John Malkovich in The Infernal Comedy
(© Nathalie Bauer)
John Malkovich in The Infernal Comedy
(© Nathalie Bauer)
Many people would consider a chance to hear a pair of highly skilled sopranos, backed by a superb orchestra, executing a series of exquisite arias entertainment enough for one evening. Many other people -- and possibly even the same people -- would relish an opportunity to see John Malkovich portray a sociopath on stage.

What's puzzling about The Infernal Comedy: Confessions of a Serial Killer, now at the Cutler Majestic Theatre in Boston as part of an international tour, is the impulse to combine these two disparate elements. And what's disappointing about the enterprise is that it's not as if either especially enhances the other.

Co-conceived by Musica Angelica conductor Martin Haselböck in 2008, the work's biggest stumbling block is librettist/director Michael Sturminger's underwritten text, loosely based on the real-life story of the late Austrian author Jack Unterweger. Imprisoned for killing a young woman, Unterweger was released after he wrote a best-selling autobiography, Purgatory. Deemed rehabilitated, he built a career as a journalist specializing in sex crimes -- and managed to murder at least 11 more women. It's a fascinating story, but you could glean far more insight on the subject of sexual deviance from just about any episode of Law & Order: SVU.

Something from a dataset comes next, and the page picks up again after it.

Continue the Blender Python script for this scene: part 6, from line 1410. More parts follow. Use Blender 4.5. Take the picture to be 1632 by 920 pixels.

But Sturminger has a more avant-garde agenda in mind than a straight bioplay. He has Malkovich -- speaking haltingly, in an absurd and inconsistent "Owstrian" accent -- occasionally break the fourth wall to flirt creepily with various women in the audience, before returning to the business at hand. Not surprisingly, Malkovich is at his lively best when he departs from the skimpy script and goes off on a rant of his own -- complaining, for instance, about the Mac that Jack has been given to "Wikipedia" himself ("I am a PC!").

The sopranos (currently being played by Sophie Klussmann and Claire Meghnagi) function as helpmeets, enabling Jack to act out his memories. Playing the young unwed mother who abandoned him, Meghnagi -- having soothed Jack with Vivaldi's "Sposa son disprezzata" -- is the first to be brutally knocked to the ground, while Klussman has the distinction of being choked with the bra that Jack has lovingly tucked her into, and being dragged across the stage.

The young singers deserve praise for both their fortitude and musical aptitude; however, the physical "comedy" in which they're colluding is hardly that. Even given Jack's twisted psyche as the designated point of view, it's discomfiting to see violence against women treated as sport, as meat for laughter.

Also disturbing, and ultimately tedious, is the fact that all the musical selections play up a theme of female masochism: the women continually decry a lover's "crudeltà" and beg for "pietà," yet hang in there for the hard knocks and the occasional caress. (It's also hard to know what to make of the seemingly badly translated surtitles for this parade of Baroque torch songs.)

Yet, at the very least, Malkovich and company may be performing a public service in attracting a new audience to classical music -- even if this is an odd vehicle to accomplish the task.